The orbit of a 150 million solar mass black hole takes it plunging through accretion disk around an 18 billion solar mass black hole in the center of the galaxy OJ 287. Credit: Dey et al.

It orbits the bigger one every 12 years, traveling along an elongated elliptical path that takes it to within 500 billion kilometers of its bigger compatriot. That's a long way in human terms (it's about 100 times the distance of Neptune from the Sun), but remember the scale of what we're talking about here: The accretion disk around the primary black hole is trillions of kilometers wide, so the secondary black hole plunges right through the disk, twice per orbit. And when it does, all hell breaks loose.

Its immense gravity draws in a huge amount of material from the disk, which heats up massively as it falls in. Even though the disk itself is still quite hot at that location anyway, this event dumps even more energy into it, creating two huge rapidly expanding bubbles of gas superheated to 100,000°C, nearly 20 times hotter than the surface of the Sun. This creates an intense flare of brightness from the disk, which grows rapidly at first as the bubbles expand, then dims as the bubbles get so big and spread out they become transparent.

How intense are they, you ask? Well, at their maximum they put out a trillion times as much light as the Sun. A trillion. That's more luminous than our entire galaxy, and the flares last for days.

The word apocalyptic falls very far short of the colossal terrifyingness of these flares.

Artwork (not to scale) depicting the binary black hole in the heart of the blazar OJ 287. The less massive black hole plunges through the accretion disk around the more massive black hole, creating a huge bubble of superheated gas. Credit: NASA/JPL-Caltec

The flares have been seen occurring for decades, but only just recently have been understood as the secondary black hole punching a hole in the accretion disk.

But it gets better yet: Not only did astronomers figure that out, but by understanding the behavior of the black holes, the disk, and the nature of Einstein's Theory of General Relativity, they were able to predict the most recent flare…. And get the timing right to just four hours!

The orbit of a smaller black hole precesses, or rotates around, as it moves around the much larger black hole in the center of OJ 287 (at 0,0 in the graph). The shape is a rosette, like a flower; the accretion disk lies along the x-axis, and dates of the

They looked at the timing of the previous flares, which have a 12-year cycle to them. They come in pairs, but the timing between the flares changes. It turns out this is because of relativity. As I've written about a few times before, space is so heavily warped near a black hole that the orbit of an object around it changes its orientation in a process called precession. So instead of just making an ellipse over and over again, the ellipse itself rotates.

This means the object makes more of a rosette pattern, and the angle between the petals of that rosette depends on how close the object gets.
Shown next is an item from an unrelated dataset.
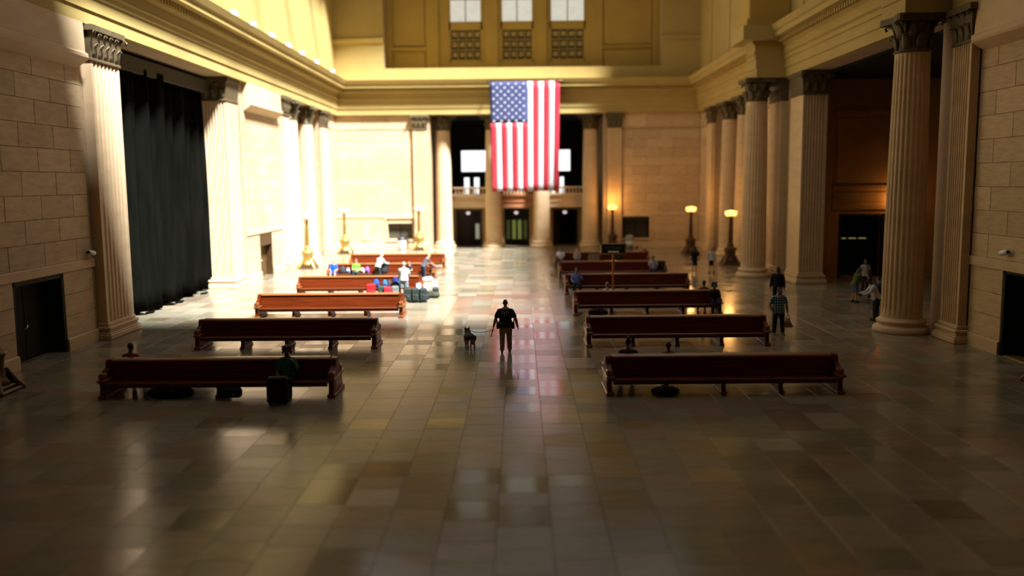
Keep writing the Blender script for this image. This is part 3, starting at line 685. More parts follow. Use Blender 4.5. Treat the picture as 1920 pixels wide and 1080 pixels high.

Although the secondary black hole never gets closer than half a trillion km, the bigger black hole is so immense that it warps space on a huge scale, and the secondary black holes orbit shifts by 39° every time it passes! That's a huge change, and is why the timing of the flares changes. The orbit itself is shifting, so the timing of the black hole plunging through the disk shifts with it.

This video shows you what I mean:

The flare was predicted for 31 July 2019, which presented a problem: From Earth, that put OJ 287 just a few degrees from the Sun! That made observing it from our planet impossible. As luck would have it though, Spitzer Space Telescope orbits the Sun in a similar orbit as Earth but drifts away from it over time. In 2019 it was 250 million km from Earth, and had a clear view of the blazar. Scheduling issues meant it couldn't start observing it until after the start of the predicted flare window, but despite that caught the flare as it was happening!

The brightness of the 2019 flare in two different infrared colors (red and green) compared to observations from the earlier 2007 flare (blue dots and solid line, shifted in time 12 years), showing they match closely. Credit: Laine et al.

After looking at the data, the astronomers discovered that had predicted the flare to within four hours, an amazing achievement. Not only that, but the way the flare brightened and dimmed was almost exactly the way it did in 2007; the physics and situation are about the same, but it's still rather astonishing to see the same thing happening a dozen years later on such a vast scale.

Their models predict the next impact to be in mid-2022. Unfortunately Spitzer was shut off earlier this year after 16 years of service, and unluckily the 2022 flare happens when OJ 287 is very close to the Sun again! I don't know if it will be observable when it occurs. The paper doesn't mention the next flare after that one, so we may just have to wait and see.

But we can't wait too long. The two black holes are emitting gravitational waves, shaking the fabric of spacetime every time they get close. The effect is small, but every time the second black hole passes it loses a small amount of orbital energy. Inexorably it's getting closer to its massive big sibling, and in 10,000 years or so they will merge, emitting a spectacular blast of gravitational waves that should be easy to measure from Earth… assuming we're still around here looking for such events. I hope so. That's a long time for humans, but the blink of an eye to the Universe.